Approaching one’s tournament bracket with an eye on statistics still will serve you best in your office pools, McLay said, but during some years, such as this one, a series of unlikely events will emerge and defeat the statistics-based approach. Statistical analysis will produce the most accurate predictions on average for what will occur over many tournaments, but results in a single tournament will always divert in some way from what the numbers can predict.
“I encourage people to use statistical information when they’re filling out their brackets, but they should also allow some randomness in the process,” said McLay, a self-described “sports nerd and lover of numbers.” McLay recently wrote about VCU’s current streak of success on her blog, Punk Rock Operations Research.
VCU’s five-game winning streak against favored teams in the NCAA Tournament marks only the third time that a No. 11 seed has ever reached the tournament’s Final Four. Odds against what the Rams have done proliferate in media reports, including analyst Ken Pomeroy’s 1-in-3,333 chance that VCU would make the Final Four and Nate Silver’s 820-to-1 measurement on his closely followed New York Times blog. Silver, in fact, speculated that VCU reaching the Final Four this year might be the most unlikely event to ever occur in the NCAA Tournament and clearly the most surprising – statistically – in the past 25 years.
McLay compared VCU’s striking tournament streak to a coin being flipped repeatedly and landing on heads over and over again. At some point, she said, one wonders if instead of seeing a rare event, the coin is biased toward landing on heads.
“Maybe this isn’t a fair coin we’re flipping,” McLay said. “Maybe VCU is better than the numbers going into the tournament indicate.”
McLay said the numbers available before the tournament all were stacked against a VCU run. Indicators such as RPI, Ken Pomeroy’s statistics, the Sagarin Ratings, win-loss record, team offensive and defensive efficiency and margin-of-victory did not rate VCU’s squad favorably alongside past Final Four entries.
However, McLay said, “there are more possible outcomes in the tournament than there are stars in the galaxy.”
This vast number of possibilities means that something such as all four regional No. 1 seeds reaching the Final Four is still not a safe bet at the beginning of the tournament. In fact, that event has happened just once in the tournament’s wild history.
“Even with likely events, they are still unlikely to occur,” McLay said.

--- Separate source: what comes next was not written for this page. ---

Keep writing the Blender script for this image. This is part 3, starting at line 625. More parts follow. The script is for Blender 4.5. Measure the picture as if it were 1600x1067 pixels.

McLay, in her blog post on the Rams’ tournament run, noted that at the outset of the tournament one estimate put VCU’s chance of winning a national championship at 1-in-203,187. However, she said now that VCU has reached the Final Four, odds have improved dramatically for the team, ranging in observations she’s seen from about a 1-in-10 chance to a 1-in-4 chance. She believes the best measurement lies somewhere between those figures – a figure, she said, that “means VCU has an excellent chance of being the national champion.”